Holy shit I just stopped short on route 18 because I thought my gps was saying I had to turn right in 11 feet. After almost hitting the guardrail I realized I had to turn in 11 miles.
Fuck I'm high.
I dumped him because he's never seen star wars. I'm certain I did the right thing.
When did we start counting Thursdays as weekends?
When we got our fake ids in grade 11, why?
I just feel like it's time to start counting wednesdays as well...
This is so fucking sad. Netherlands isn't even a real country.
There are only families here. I'm at the bar alone double fisting drinks. You cannot get any more approachable than I am now.
Basically I learned last night that if you're too polite people will think it's okay to play with your nipples when really its not even a little okay
I'd say it's a shame and a disservice to the world that we can't stay drunken shitshows to infinity
Mass text to all of my back up boy toys.
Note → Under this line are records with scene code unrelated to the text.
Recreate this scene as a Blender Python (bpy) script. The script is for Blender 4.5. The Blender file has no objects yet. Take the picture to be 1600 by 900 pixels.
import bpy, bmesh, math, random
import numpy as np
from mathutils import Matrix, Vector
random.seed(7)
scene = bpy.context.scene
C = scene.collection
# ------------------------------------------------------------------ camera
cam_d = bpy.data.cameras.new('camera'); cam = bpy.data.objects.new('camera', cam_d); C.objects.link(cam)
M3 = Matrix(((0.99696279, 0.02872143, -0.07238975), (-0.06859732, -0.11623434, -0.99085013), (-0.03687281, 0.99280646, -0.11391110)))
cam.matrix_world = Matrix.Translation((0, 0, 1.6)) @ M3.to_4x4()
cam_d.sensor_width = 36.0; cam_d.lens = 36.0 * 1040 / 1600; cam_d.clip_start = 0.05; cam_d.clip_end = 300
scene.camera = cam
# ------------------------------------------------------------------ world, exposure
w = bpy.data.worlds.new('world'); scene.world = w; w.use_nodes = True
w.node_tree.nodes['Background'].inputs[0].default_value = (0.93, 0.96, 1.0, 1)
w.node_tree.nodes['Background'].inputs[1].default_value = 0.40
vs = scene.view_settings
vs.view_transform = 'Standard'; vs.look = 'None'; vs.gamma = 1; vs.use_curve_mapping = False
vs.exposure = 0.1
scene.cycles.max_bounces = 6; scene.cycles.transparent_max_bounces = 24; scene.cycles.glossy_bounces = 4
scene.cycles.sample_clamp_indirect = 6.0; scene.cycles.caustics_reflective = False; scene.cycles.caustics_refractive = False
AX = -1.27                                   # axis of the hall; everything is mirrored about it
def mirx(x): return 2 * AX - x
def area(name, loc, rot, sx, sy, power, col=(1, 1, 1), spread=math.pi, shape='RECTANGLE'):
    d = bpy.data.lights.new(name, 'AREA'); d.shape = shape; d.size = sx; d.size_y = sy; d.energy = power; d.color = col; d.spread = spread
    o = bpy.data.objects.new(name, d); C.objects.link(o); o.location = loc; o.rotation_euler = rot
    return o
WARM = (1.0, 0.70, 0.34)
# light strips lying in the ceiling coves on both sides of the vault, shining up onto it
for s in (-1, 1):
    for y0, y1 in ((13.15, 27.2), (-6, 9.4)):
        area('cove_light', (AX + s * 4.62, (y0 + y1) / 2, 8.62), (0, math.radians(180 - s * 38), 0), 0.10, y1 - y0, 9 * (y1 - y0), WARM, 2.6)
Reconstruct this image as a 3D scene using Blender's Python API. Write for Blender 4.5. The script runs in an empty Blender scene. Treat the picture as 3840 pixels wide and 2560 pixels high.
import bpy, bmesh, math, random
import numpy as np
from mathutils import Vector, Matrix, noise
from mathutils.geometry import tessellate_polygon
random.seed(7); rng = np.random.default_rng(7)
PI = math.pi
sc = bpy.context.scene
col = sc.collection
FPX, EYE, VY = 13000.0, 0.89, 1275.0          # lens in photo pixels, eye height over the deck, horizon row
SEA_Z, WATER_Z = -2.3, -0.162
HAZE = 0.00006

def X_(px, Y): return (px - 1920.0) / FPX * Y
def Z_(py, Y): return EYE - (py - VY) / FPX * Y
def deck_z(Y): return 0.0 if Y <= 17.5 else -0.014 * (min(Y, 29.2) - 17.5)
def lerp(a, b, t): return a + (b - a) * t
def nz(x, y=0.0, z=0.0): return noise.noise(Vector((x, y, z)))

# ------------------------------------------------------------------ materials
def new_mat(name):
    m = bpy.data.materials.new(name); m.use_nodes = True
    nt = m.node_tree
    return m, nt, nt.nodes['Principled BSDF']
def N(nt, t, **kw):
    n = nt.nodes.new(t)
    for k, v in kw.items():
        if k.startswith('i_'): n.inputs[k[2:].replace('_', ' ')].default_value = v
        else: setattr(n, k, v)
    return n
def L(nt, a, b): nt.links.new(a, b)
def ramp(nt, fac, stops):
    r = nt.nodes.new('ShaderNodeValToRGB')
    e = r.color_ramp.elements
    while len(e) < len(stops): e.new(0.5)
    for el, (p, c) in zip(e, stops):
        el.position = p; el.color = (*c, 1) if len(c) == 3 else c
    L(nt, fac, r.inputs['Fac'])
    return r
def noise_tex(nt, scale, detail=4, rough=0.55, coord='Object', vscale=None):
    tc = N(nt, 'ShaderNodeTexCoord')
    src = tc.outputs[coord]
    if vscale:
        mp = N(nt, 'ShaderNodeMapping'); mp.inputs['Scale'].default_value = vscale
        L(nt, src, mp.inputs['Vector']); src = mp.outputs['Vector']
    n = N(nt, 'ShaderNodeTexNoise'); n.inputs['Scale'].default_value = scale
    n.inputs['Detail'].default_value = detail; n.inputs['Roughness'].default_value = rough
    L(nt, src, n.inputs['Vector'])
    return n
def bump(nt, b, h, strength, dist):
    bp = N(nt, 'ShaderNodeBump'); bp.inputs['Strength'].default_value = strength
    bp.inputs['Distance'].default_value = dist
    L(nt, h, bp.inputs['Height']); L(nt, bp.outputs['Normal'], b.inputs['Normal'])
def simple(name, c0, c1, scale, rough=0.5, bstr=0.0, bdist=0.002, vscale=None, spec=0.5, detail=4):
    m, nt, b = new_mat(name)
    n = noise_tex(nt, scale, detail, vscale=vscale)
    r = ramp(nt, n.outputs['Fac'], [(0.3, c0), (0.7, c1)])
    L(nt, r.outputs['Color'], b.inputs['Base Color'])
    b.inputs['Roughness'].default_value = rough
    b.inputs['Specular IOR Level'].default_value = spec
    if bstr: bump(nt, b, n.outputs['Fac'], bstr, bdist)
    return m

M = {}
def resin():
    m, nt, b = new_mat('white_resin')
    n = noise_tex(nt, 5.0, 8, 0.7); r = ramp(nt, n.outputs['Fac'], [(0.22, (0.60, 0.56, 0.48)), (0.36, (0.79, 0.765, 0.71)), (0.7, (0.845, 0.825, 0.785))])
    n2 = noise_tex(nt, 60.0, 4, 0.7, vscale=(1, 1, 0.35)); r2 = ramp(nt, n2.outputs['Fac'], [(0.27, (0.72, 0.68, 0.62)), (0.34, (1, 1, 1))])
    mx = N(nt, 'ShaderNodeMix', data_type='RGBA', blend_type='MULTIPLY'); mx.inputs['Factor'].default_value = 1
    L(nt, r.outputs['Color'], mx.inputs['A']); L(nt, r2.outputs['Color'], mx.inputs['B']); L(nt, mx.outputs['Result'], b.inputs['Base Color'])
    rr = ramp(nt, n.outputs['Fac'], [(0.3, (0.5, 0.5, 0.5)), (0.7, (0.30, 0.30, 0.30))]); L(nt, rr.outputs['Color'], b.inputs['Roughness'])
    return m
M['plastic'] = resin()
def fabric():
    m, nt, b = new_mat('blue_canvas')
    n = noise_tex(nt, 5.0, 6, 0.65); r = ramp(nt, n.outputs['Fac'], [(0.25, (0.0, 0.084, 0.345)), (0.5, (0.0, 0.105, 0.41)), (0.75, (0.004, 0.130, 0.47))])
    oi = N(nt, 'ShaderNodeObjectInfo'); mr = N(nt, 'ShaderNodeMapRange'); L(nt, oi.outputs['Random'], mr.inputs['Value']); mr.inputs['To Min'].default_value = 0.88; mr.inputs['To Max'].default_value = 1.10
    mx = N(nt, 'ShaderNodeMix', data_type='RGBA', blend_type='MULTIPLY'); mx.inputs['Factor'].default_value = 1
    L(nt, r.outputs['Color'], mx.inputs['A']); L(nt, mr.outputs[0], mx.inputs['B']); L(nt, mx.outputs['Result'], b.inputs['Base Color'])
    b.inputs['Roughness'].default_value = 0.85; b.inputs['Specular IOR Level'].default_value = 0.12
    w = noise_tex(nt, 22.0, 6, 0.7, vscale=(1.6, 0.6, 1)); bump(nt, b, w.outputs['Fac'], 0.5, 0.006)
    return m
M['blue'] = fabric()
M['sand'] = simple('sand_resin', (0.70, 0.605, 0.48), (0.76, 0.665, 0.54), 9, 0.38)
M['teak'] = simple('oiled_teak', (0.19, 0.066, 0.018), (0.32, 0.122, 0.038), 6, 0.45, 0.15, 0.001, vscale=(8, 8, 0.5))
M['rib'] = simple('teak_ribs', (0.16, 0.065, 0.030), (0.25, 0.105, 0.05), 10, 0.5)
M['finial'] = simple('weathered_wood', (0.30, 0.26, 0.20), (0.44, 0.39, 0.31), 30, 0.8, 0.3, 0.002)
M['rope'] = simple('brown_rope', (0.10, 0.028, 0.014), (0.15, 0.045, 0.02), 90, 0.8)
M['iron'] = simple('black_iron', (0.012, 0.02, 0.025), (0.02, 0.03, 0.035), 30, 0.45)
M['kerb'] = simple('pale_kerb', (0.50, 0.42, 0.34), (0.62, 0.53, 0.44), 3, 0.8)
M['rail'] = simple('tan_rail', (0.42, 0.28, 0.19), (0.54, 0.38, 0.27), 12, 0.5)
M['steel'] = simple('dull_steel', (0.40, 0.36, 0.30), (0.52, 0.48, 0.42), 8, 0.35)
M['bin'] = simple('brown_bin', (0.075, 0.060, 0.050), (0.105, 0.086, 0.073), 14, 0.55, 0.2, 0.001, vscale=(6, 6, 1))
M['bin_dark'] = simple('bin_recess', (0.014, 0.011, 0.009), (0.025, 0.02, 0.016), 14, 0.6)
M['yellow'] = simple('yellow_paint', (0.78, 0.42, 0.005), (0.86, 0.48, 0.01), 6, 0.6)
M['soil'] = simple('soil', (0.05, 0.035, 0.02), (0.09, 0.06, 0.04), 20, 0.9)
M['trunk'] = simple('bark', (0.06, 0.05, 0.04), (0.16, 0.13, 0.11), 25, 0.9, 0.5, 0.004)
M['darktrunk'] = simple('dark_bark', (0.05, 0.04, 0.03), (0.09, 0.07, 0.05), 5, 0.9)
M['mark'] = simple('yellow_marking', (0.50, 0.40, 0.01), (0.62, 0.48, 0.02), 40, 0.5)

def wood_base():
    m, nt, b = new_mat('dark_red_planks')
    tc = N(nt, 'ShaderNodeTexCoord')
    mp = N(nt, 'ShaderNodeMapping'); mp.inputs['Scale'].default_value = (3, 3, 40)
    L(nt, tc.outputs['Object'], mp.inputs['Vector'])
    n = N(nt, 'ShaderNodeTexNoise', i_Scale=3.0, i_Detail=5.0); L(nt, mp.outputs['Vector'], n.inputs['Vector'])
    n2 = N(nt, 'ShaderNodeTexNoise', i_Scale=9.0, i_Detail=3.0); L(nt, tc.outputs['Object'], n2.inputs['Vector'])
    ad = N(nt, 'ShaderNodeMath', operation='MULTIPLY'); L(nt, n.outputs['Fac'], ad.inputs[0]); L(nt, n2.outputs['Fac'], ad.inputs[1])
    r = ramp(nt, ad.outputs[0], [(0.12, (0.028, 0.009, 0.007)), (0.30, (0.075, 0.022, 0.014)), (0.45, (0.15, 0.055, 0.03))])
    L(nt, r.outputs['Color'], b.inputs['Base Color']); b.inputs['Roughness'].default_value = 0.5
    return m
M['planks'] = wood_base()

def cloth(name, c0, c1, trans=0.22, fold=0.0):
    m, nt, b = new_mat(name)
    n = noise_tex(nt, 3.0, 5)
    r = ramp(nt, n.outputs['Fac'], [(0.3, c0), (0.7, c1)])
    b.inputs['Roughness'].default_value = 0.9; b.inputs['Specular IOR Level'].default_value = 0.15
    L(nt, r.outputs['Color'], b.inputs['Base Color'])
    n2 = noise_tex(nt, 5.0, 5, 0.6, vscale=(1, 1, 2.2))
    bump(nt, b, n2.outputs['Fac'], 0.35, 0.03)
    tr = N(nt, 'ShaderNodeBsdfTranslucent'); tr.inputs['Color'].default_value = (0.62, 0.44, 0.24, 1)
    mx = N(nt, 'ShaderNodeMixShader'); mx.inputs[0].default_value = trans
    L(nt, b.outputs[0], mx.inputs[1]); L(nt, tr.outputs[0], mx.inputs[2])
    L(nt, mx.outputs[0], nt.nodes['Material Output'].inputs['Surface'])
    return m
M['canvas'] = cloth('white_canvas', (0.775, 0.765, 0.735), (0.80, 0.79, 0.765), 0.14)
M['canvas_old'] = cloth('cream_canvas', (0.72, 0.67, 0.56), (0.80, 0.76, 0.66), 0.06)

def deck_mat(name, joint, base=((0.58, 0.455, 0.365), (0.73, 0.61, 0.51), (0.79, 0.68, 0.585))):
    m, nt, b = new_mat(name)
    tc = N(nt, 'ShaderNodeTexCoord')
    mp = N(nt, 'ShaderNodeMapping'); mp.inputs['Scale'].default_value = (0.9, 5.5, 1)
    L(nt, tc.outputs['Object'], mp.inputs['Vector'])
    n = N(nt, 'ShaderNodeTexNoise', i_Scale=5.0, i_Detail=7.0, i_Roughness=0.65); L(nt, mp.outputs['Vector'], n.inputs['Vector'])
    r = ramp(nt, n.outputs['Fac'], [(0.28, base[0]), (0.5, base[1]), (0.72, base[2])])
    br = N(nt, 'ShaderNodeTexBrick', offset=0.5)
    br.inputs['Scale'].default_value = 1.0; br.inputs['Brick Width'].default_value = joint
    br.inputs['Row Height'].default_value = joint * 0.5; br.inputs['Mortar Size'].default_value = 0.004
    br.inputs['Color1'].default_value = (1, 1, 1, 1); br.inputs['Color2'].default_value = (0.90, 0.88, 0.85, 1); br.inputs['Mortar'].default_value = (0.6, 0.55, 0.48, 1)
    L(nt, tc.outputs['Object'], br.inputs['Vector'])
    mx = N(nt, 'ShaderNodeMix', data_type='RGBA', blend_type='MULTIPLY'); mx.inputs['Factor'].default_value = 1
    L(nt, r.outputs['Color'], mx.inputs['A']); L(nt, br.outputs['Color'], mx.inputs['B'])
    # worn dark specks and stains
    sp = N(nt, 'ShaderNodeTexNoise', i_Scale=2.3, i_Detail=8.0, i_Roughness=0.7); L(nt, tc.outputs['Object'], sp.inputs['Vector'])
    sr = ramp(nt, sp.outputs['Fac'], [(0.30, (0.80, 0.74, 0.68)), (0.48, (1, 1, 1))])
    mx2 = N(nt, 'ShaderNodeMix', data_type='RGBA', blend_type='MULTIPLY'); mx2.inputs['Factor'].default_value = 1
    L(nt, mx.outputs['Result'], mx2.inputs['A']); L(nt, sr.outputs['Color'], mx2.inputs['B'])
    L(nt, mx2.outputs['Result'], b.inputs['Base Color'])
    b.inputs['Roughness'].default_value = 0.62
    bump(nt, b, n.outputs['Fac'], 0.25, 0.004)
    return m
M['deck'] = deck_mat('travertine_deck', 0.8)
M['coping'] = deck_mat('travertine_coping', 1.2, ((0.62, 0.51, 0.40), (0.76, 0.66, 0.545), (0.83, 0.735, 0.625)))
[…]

First one here wins. Mama needs some.
It's gay pride weekend and Father's day.. So in honor of the occassions I am now BI
you're good to come back. The bouncer pulled me aside and told me. He also said you have nothing to worry about and that you have an awesome "upper punch" or some shit
He stopped responding after the animal pictures... I do this EVERY TIME.
The least you could do is send me some gibberish so I know you're alive.
Fuhga
Thank you.
I came in and I guess my parents didn't hear me. My dad just said "Don't be lazy, RIDE IT." to my mom. Never coming home again.
did you just correct my grammar and then send me a photo of your dick?
Lost my pants last night. Really need to stop taking shots of whiskey like I'm eating skittles.